Published online by Cambridge University Press: 01 March 2001
Direct numerical simulations (DNS) of a three-dimensional spatially-developing mixing layer (ML) laden with spherical gaseous bubbles are performed, with both one-way and two-way coupling between the two phases. Forcing is used to initialize the spanwise vortex roll-up and to create a pair of counter-rotating streamwise vortices, rendering the carrier flow three-dimensional. The characteristics of the resulting ML flow field are similar to those reported in numerous experimental and numerical studies. The volume fraction (or concentration) of the bubble phase is considered small enough to neglect bubble–bubble interactions. The no-slip fluid velocity condition is assumed at the bubble surface, and the bubble Reynolds number is less than 1 throughout the simulation time. The two-fluid formulation (TF) is used to compute the bubble-phase velocity and concentration and the two-way coupling source term in the fluid momentum equation. A Lagrangian–Eulerian mapping (LEM) solver is employed to solve the equations for the bubble velocity and concentration. LEM is capable of resolving the gradients of concentration created by the bubble preferential accumulation without numerical instabilities. Two different inflow profiles (Cref(z)) of bubble-phase concentration are considered: a uniform profile and a tanh-profile. In the latter case, the high-speed (upper) stream is devoid of bubbles, and the low-speed (lower) stream is uniformly laden with bubbles at the inflow plane.

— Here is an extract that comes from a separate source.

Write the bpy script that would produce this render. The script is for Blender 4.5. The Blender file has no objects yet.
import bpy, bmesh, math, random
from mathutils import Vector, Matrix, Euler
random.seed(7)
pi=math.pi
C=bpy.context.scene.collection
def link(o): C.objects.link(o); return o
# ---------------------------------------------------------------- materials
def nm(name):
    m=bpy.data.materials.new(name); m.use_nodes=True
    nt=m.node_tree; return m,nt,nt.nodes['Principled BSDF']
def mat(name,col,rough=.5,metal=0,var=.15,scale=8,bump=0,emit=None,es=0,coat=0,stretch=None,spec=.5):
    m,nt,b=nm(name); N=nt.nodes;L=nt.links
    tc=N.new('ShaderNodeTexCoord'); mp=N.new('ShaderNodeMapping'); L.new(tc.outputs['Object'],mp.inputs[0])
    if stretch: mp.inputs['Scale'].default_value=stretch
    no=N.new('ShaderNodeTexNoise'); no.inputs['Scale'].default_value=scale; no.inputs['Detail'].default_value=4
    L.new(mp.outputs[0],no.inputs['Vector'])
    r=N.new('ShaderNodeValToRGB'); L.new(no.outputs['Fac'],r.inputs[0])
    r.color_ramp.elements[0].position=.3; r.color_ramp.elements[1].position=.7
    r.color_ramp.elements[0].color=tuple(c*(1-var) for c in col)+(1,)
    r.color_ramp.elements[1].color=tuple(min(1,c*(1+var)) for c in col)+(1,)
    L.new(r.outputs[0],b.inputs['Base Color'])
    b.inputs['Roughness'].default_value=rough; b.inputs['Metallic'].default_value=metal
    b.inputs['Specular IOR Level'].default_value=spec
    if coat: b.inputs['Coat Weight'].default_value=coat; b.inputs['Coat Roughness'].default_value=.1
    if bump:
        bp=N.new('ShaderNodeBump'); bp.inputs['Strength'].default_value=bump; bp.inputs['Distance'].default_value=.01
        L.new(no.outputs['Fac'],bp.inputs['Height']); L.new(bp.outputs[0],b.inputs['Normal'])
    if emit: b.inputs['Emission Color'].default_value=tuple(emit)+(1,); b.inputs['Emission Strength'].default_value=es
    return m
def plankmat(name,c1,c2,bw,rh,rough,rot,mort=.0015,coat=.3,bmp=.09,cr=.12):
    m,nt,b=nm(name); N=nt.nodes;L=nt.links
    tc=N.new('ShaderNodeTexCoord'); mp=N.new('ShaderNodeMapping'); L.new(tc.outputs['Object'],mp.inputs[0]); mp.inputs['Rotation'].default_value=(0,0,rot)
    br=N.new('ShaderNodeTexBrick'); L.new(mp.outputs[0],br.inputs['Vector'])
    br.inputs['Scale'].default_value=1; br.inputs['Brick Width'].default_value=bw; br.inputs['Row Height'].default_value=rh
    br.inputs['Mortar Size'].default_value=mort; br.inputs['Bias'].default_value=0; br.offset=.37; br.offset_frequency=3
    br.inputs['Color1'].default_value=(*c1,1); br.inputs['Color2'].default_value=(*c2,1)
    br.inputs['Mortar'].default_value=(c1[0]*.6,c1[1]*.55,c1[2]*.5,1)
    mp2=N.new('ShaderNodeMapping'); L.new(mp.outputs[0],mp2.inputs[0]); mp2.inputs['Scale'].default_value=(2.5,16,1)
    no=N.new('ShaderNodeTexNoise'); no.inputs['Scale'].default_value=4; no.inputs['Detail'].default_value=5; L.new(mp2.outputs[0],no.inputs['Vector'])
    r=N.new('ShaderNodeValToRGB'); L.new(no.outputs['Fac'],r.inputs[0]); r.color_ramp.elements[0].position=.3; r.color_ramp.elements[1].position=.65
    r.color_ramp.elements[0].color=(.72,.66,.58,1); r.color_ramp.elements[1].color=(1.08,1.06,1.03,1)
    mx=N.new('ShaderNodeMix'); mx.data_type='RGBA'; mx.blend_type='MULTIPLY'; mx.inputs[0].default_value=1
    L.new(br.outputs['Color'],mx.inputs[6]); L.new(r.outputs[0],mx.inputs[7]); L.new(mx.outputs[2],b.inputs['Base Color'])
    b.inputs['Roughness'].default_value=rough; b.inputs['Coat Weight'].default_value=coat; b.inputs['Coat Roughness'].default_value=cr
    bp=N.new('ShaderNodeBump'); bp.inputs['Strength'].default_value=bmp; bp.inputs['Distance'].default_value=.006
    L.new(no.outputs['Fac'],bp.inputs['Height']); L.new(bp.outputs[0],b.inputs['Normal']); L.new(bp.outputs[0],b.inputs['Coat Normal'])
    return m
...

The DNS results show that in addition to the well-known preferential accumulation of bubbles in the vortex centres, sheets of increased bubble concentration (C-sheets) develop in the rollers created by the vortex pairing in the ML core, with two local maxima of vorticity and an enhanced strain-rate field. The development of C-sheets is governed by the stretching and contraction along the principal axes of the local strain rate.
In the case of uniform Cref, the two-way coupling reduces the average ML vorticity thickness and the entrainment of the irrotational fluid into the ML core, as compared to the bubble-free case, upstream of the location of the first vortex pairing. However, both ML vorticity thickness is increased and entrainment is enhanced by the bubbles farther downstream, after the pairing. The fluid velocity fluctuations are reduced by the bubbles throughout the ML, as compared to the one-way coupling case.
In the case of the tanh-profile of Cref, the velocity fluctuations and the ML vorticity thickness are increased by the bubbles upstream the location of the first vortex pairing owing to the ‘unstable’ inflow bubble stratification (Druzhinin & Elghobashi 1998). On the other hand, the velocity fluctuations are reduced by the bubbles, and the ML vorticity thickness oscillates with the streamwise distance farther downstream.